I suggest Mrs. Reid prepare her lttle darling a good home cooked meal to take to school in a paper bag.
I suspect the “outraged parents” were also those whose children started the food fights.
This homeschooled family is having sloppy joes for supper.
Exactly, this is a form of union work slowdown in a mission critical function of the public school system, this is just not billing fraud, it's probably illegal under Taft-Hartley and the federal School Lunch and Breakfast Program.
The school lunch lobby: a charmed federal food program that no longer just feeds the hungry. Douglas Besharov, a resident scholar at the American Enterprise Institute, has been the most outspoken critic of the traditional thinking that surrounds school food programs. "We're still feeding the poor as if they're starving," he says, alluding to the original intent of the school lunch programs. In testimony before Congress in 2003 and in a long article in the Washington Post in 2002, Besharov argued that school meals give children too many calories. Worse, they do so even if they follow the new program guidelines. Specifically, federal rules require a school lunch to provide 33 percent of the recommended daily allowance of calories; a school breakfast should provide 25 percent. That leaves only 42 percent of the recommended number of calories to be consumed outside of school, more than covered by one "supersized" hamburger and a soda.
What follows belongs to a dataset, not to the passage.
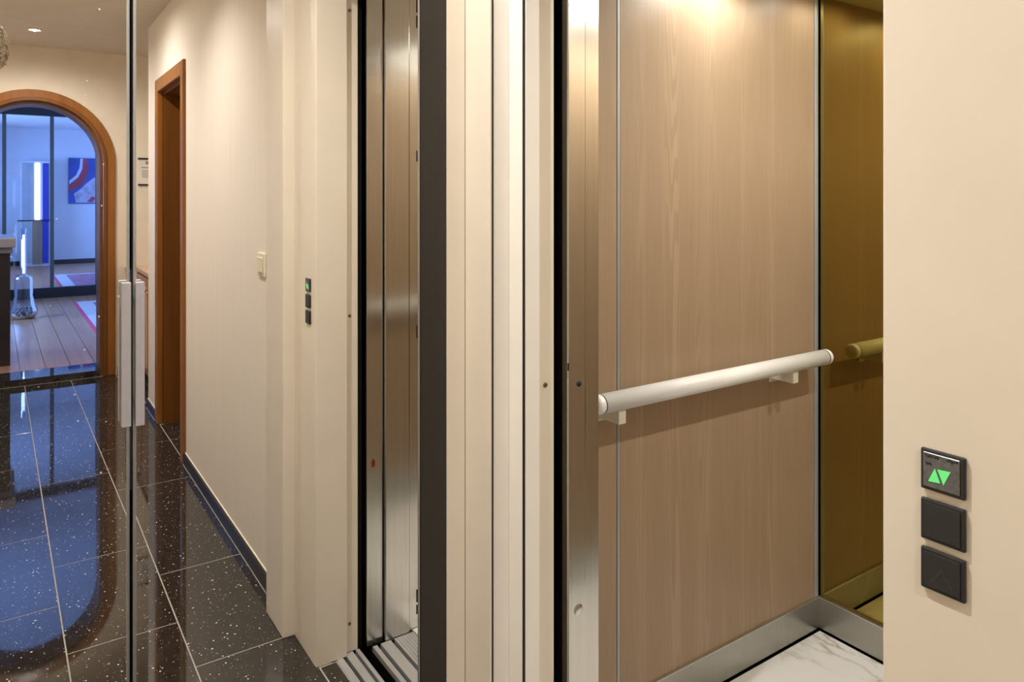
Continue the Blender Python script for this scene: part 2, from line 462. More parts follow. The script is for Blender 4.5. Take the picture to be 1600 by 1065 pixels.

How many kids in school lunch programs have a cellphone?
My kids’ school doesn’t have a cafeteria (small Christian school). A prison meal of a cheese sandwich, milk and fruit is often sent in a brown sack by this cruel mom.
That lunch sounds darned good to me.
Bridgitte, is that observation from personal experience?
Mrs. Reid, you are free to send a sack lunch to school so your little darling can have something else.
Imagine getting that in a school lunch as punishment (for the big price of $1.75).... poor cruel world.
If I were in charge, if the kids orchestrated a food fight, lunch would be in the classroom and brought from home. My high school principal was an ex-army man and 6’5”. He would have closed the cafeteria for the year for such stuff (and probably made us clean the cafeteria with toothbrushes :-) )
Hey Bridgitte, Try acting like a real parent and make your own kids lunch instead of having the government do it for you.